His figures have peremptory drawing but are always functional, with a clever sense of choreography that, it could be argued, shows greater graphic skill than a more comprehensive manner of drawing, with all details of a figure recorded. He works like an inspired illustrator, rather than a draftsman with model.
Vivacity of painting and compositional conviction prevent his work from looking merely illustrative. It’s high drama, perhaps not with Shakespearean authority but with internal consistency and inventive freedom.
Dr Robert Nelson The Age 11
th Sept. 1996

KYM BONYTHON - A Personal Comment
"I acquired my first John Anderson from William Mora in 1996. On the day of the Mertz auction, the only painting I bought was another John Anderson. I am most taken by his work. I believe he will leave his mark on Australian art in the years to come."

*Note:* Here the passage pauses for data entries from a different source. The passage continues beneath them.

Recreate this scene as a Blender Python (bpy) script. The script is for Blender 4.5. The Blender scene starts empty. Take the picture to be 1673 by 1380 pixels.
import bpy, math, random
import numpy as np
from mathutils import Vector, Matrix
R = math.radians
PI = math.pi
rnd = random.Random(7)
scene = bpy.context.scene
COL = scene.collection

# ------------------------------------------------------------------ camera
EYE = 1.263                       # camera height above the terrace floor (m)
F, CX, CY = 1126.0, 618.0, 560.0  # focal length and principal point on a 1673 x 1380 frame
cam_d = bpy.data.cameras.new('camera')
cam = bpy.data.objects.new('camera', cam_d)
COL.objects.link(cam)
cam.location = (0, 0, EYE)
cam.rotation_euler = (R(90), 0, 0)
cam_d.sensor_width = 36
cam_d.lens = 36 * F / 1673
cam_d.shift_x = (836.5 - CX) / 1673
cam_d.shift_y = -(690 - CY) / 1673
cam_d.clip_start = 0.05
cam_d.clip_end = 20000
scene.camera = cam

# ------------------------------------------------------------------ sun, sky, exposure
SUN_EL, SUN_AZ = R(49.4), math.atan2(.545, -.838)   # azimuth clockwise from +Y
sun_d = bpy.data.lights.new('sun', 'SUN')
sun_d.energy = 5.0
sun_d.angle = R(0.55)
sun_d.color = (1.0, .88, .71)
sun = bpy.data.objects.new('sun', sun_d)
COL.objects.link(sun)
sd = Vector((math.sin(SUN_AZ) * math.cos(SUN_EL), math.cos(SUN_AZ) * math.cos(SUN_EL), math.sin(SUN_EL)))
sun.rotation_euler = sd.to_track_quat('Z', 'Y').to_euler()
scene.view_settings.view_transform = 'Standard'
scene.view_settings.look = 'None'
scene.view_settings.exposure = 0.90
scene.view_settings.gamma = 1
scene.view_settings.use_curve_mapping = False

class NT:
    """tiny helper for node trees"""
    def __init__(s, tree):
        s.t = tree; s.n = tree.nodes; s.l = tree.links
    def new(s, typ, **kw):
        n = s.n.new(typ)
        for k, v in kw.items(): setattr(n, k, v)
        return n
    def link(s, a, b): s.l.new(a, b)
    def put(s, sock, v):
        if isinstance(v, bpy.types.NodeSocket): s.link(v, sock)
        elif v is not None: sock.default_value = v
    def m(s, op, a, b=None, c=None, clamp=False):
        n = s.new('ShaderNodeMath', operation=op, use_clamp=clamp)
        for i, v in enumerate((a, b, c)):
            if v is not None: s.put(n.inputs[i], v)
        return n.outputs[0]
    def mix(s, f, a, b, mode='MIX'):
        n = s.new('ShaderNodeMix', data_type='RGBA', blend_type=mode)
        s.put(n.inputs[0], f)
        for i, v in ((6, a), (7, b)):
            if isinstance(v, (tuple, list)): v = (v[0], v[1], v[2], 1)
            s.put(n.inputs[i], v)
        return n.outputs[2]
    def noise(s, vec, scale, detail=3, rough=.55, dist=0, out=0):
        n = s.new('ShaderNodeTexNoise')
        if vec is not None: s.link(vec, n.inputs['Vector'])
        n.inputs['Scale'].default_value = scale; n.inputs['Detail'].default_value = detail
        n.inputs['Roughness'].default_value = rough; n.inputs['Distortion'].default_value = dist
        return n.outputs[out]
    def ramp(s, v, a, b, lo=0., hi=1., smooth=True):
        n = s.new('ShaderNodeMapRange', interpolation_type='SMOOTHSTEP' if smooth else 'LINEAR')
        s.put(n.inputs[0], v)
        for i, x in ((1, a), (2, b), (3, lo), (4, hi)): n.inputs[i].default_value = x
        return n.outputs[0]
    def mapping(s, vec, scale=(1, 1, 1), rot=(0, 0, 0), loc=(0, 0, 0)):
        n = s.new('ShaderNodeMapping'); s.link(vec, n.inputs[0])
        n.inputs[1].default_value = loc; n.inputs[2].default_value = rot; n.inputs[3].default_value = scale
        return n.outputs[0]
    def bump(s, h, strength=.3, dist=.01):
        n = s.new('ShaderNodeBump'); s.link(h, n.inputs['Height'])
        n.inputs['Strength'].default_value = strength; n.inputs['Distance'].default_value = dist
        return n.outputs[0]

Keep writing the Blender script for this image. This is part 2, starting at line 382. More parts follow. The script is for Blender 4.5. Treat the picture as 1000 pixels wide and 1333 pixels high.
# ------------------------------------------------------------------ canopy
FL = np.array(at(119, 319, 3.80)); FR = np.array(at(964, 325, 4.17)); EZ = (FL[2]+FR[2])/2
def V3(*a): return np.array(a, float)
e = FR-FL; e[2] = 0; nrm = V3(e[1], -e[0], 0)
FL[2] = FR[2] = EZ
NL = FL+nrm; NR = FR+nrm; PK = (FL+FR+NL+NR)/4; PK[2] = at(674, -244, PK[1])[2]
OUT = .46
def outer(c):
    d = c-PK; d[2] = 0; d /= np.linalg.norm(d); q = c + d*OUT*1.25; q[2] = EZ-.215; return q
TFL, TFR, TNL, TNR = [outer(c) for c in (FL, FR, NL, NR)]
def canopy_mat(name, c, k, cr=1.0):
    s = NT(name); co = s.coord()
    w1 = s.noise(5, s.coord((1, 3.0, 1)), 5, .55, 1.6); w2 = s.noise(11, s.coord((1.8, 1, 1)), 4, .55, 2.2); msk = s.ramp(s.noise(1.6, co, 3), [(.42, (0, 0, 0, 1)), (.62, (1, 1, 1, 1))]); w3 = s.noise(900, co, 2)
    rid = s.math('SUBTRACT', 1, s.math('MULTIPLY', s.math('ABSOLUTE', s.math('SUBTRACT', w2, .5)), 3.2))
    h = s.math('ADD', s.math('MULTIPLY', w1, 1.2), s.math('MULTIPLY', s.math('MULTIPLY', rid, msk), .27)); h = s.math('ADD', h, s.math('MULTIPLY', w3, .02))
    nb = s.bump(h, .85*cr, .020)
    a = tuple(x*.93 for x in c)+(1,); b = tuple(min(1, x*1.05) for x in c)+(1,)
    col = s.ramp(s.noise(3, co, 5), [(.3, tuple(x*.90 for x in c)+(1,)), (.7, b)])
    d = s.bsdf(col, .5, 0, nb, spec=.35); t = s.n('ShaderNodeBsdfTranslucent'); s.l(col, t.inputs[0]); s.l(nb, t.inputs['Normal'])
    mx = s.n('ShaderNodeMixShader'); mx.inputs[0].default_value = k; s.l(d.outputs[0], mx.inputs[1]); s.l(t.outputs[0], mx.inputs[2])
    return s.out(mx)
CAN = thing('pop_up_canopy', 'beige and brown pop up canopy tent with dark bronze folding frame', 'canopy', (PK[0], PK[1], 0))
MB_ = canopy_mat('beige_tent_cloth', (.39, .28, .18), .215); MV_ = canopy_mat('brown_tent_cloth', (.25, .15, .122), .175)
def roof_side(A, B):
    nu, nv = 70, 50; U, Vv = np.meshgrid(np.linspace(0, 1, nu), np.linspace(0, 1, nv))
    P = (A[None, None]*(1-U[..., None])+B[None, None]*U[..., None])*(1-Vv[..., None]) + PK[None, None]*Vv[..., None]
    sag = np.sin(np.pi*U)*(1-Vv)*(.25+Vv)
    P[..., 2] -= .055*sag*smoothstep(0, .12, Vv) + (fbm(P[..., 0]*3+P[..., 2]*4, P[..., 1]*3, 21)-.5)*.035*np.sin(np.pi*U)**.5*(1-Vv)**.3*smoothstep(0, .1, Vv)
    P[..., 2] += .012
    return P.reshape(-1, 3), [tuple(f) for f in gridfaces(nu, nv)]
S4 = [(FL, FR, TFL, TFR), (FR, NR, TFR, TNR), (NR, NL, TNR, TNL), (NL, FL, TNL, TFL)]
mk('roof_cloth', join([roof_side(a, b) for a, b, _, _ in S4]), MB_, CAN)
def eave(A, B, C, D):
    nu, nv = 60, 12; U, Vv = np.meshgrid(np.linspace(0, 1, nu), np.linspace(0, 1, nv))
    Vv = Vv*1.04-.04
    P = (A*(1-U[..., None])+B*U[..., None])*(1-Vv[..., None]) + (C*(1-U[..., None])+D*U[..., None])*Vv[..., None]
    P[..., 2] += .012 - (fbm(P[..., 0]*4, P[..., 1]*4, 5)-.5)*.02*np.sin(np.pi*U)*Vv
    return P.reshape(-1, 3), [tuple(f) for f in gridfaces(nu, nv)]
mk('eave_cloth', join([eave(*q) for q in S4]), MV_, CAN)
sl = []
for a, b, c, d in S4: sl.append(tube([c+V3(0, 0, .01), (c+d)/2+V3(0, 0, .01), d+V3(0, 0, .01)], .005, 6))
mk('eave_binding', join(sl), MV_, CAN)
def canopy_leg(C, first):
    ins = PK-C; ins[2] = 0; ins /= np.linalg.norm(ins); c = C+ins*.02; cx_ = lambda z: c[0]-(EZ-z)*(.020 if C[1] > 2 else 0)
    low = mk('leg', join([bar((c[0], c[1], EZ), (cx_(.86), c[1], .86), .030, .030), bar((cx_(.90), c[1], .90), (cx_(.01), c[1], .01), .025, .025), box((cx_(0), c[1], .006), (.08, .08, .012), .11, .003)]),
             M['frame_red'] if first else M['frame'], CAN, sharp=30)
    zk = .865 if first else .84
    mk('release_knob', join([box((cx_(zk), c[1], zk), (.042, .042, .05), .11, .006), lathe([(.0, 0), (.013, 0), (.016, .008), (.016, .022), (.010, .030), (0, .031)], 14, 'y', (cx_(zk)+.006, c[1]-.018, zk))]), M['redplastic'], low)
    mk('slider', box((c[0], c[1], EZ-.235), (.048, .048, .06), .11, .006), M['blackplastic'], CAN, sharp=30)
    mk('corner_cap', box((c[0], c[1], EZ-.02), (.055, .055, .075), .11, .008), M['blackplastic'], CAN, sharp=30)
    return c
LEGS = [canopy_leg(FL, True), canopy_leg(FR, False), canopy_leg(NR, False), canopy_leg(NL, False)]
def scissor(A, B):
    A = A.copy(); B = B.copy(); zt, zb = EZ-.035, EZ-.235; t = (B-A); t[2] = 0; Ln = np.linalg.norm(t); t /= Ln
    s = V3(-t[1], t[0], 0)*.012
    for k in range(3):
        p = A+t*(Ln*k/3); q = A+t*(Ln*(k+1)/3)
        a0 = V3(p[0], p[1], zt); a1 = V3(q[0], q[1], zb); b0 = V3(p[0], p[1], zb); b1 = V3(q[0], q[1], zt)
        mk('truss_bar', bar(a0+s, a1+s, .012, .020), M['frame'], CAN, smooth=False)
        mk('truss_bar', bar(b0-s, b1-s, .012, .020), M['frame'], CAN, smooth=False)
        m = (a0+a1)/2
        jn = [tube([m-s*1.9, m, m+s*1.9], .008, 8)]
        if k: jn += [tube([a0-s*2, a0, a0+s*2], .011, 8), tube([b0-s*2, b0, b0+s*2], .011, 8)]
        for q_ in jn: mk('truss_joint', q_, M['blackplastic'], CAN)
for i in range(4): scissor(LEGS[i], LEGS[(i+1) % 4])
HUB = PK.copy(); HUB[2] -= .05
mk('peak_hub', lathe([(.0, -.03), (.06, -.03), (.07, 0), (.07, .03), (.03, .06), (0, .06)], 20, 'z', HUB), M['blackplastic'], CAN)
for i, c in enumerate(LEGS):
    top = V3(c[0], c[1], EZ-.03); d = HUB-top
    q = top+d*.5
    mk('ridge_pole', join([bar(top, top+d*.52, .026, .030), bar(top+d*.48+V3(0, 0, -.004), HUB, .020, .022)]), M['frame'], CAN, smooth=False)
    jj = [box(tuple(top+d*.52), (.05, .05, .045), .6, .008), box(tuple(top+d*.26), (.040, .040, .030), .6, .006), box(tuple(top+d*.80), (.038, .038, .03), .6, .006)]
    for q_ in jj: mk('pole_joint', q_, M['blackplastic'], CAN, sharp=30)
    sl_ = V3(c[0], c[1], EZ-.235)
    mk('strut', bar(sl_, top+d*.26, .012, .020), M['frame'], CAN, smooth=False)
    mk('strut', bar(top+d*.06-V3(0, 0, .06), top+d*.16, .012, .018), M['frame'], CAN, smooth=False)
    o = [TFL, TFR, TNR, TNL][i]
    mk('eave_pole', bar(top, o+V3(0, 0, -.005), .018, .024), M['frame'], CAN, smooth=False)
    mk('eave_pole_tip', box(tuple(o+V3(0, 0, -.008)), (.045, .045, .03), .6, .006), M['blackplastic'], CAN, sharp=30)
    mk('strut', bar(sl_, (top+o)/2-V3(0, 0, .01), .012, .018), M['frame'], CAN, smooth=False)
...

Kym Bonython AC, DFC, AFC, KSJ, Hon. Dip. Uni. S.A.
Art Collector, Entrepreneur and Promoter
Author of six books on Modern Aust. Art

THE EARNESTNESS OF BEING SELF IMPORTANT
Anderson’s paintings have some of the atmospherics of Tintoretto combined with the loose brushstrokes of American Eric Fischl. Like the latter, their subject veers towards the psychosexual, although they are altogether more dreamlike and therefore less disturbing than Fischl’s tableaux of everyday American perversity.
John McDonald Sydney Morning Herald 13
th May 1995


ARTIST WITH AN EERIE AIR OF REPRESSED INTENSITY
......"I think a lot of people may see much of my art as some sort of betrayal of the idea of modernism, but I certainly don't " he said.
Anderson said he has ended up with a model where he was basically creating a frame of space in time where events could be kalidescoped in such a way that memory, both present and past , is moving together. The frame of space is populated by " almost stereotypical " figures.
While having an abiding interest in artists such as Tintoretto and Velasquez, Anderson describes his working methods as being more in the vein of the American expressionists.
" I carry out the work on the canvas with very little preliminary drawing" he said.
" I never go near the studio, unless I know I have hours to spare. "
Richard Waller The Brisbane Courier 27th Sept. 1995

“John Anderson has described his work as a search for a personal pictorial language able to carry an elusive, open-ended narrative within a spatially flexible structure. This narrative elusiveness (or equally, mysterious and inexplicableness) is most often commented upon his work. His characters are frozen in the midst of compelling dramas, nocturnal power plays and illicit assignations, unknown in origin and uncertain of outcome.
Anderson’s technique echoes the apparently random encounters of the sensual, self-absorbed figures in his work. He works in a searching, intuitive manner, with little preparatory drawing, building up form through contrasts of light and dark, in much the same manner as the Baroque old masters” reliance on chiaroscuro. Indeed, the moral ambiguity invoked by the emergence of the chiaroscuro painting style is exploited by Anderson. whose attitude towards the seamy encounters of his characters is never moralistic. Images of turbulent sea and shadowy bush settings show that the natural world can be equally dramatic and mysterious as the actions of his decadent characters.”